On the Excess Dispersion in the Polarization Position Angle of Pulsar Radio Emission

Abstract

The polarization position angles (P.A.'s) of pulsar radio emission occupy a distribution that can be much wider than what is expected from the average linear polarization and the off-pulse instrumental noise. Contrary to our limited understanding of the emission mechanism, the excess dispersion in P.A. implies that pulsar P.A.'s vary in a random fashion. An eigenvalue analysis of the measured Stokes parameters is developed to determine the origin of the excess P.A. dispersion.
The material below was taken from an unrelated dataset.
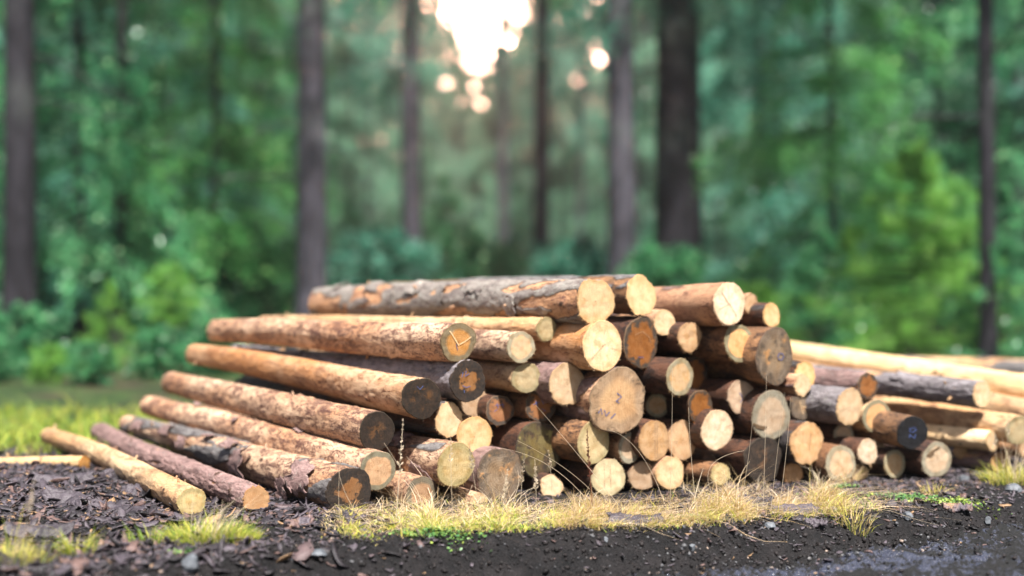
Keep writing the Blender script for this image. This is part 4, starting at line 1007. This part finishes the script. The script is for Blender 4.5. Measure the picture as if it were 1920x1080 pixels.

The analysis is applied to sensitive, well-calibrated polarization observations of PSR B1929+10 and PSR B2020+28. The analysis clarifies the origin of polarization fluctuations in the emission and reveals that the excess P.A. dispersion is caused by the isotropic inflation of the data-point cluster formed from the measured Stokes parameters. The inflation of the cluster is not consistent with random fluctuations in P.A., as might be expected from random changes in the orientation of the magnetic field lines in the emission region or from stochastic Faraday rotation in either the pulsar magnetosphere or the interstellar medium. The inflation of the cluster, and thus the excess P.A. dispersion, is attributed to randomly polarized radiation in the received pulsar signal. The analysis also indicates that orthogonal polarization modes (OPMs) occur where the radio emission is heavily modulated. In fact, OPMs may occur only where the modulation index exceeds some critical value, βc 0.3.